At the center of the trial was the allegation that a long-standing code of silence protects officers who use excessive force or engage in other misconduct. As a result, Obrycka’s lawyers maintained that Abbate acted with impunity in the bar because he was unafraid of consequences, the result of the blue wall of silence as well as department’s history of ineffective discipline action against wayward officers.

For such a legal claim against the city to go to trial is rare. Orbycka’s lawyers waged a five-year legal fight. The city at no point offered her a settlement, calling the case a matter of “principle” in part because Abbate was off-duty at the time of the beating.

“She’s been through a lot, and a lot of people would have caved in under the pressure of what she had to go through,” said her attorney, Terry Ekl, who embraced his client after the verdict was announced.

With the jury’s favorable verdict, Ekl said, the city will also have to pay substantial legal fees racked up by Obrycka’s lawyers over the legal fight, but he maintained far more was at stake than money. The verdict sent a strong message about how the Police Department is run, he said.

“This is putting the Chicago Police Department right on the front burner for everyone to take a look at,” he said. “But for that (videotape), Anthony Abbate would still be a police officer today. If it became Karolina’s word against Anthony Abbate … this case would have gone nowhere.”

City attorneys argued that Abbate’s actions were simply the result of his being so drunk. He was too intoxicated to think a code of silence would protect him, they said.

Mayor Rahm Emanuel’s office issued a statement saying the mayor was confident that Superintendent Garry McCarthy “and his leadership team have not, and would not approve of, let alone participate in, a code of silence.” The city’s Law Department said the jury’s decision would be appealed.

“Former Chicago Police Officer Anthony Abbate’s unprovoked attack on Ms. Obrycka was inexcusable and unforgiveable, and we applaud the jury’s decision to hold Abbate accountable for that attack,” the department said in a statement. “However, we believe Mr. Abbate alone should be held accountable for his actions.”

Just days after the owner of Jesse’s Short Stop Inn installed security cameras, Abbate went into a rage when Obrycka tried to prevent him from coming behind the bar. Abbate, who testified he was drunk after downing multiple alcoholic drinks and shots, tossed the dimunitive Obrycka to the floor and then wailed away at her with his fists and feet.

“Nobody tells me what to do,” Abbate was heard proclaiming on the videotape repeatedly played in court during the trial.
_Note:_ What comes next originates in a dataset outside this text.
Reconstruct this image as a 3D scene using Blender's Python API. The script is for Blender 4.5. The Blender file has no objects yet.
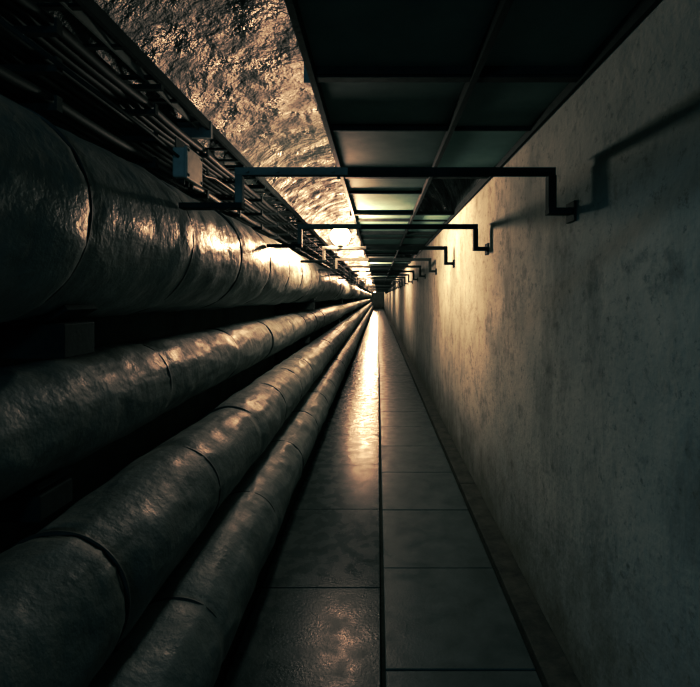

Earlier in the day, Abbate was flexing his muscles and yelling “Chicago Police Department” as he harassed other patrons as the cameras rolled — footage the jury also saw.

Obrycka’s attorneys alleged that Abbate’s efforts to cover up the beating started in the hours after it happened when he, friends from the bar and several cop pals exchanged hundreds of phone calls.

The two police officers who responded to Obrycka’s 911 call — and who did not appear to know Abbate — also testified that they left key information off their initial incident report, including Abbate’s name and that a videotape existed.

In dramatic testimony, Patti Chiriboga, a close Abbate confidant, recanted her grand-jury testimony that she passed along a threatening message from Abbate to the bar’s manager that he would plant cocaine and falsely charge witnesses if they didn’t drop the matter and give him the videotape.

The conversation was secretly videotaped by the bar manager and played at trial. At the trial, Chiriboga, who also worked at the bar, awkwardly testified she made up the story, telling the jury she feared if news of the fight got out, business at Jesse’s would suffer.

Obrycka’s lawyers contended the cover-up even stretched high into Police Department ranks.

At trial, high-level officials from the Police Department and the Cook County state’s attorney’s office clashed over who wanted to aggressively prosecute Abbate. He had originally been charged with just a misdemeanor — a move that one top prosecutor said his office knew nothing about and could have jeopardized plans to charge Abbate with a felony. But police officials contended that same prosecutor had voiced support for a misdemeanor.

Police officials also seemed to contradict each other on the stand. Even as command staff members said they were hoping to secure a felony against the officer, two of their own investigators went to Obrycka’s home three days after the beating and had her sign a misdemeanor complaint.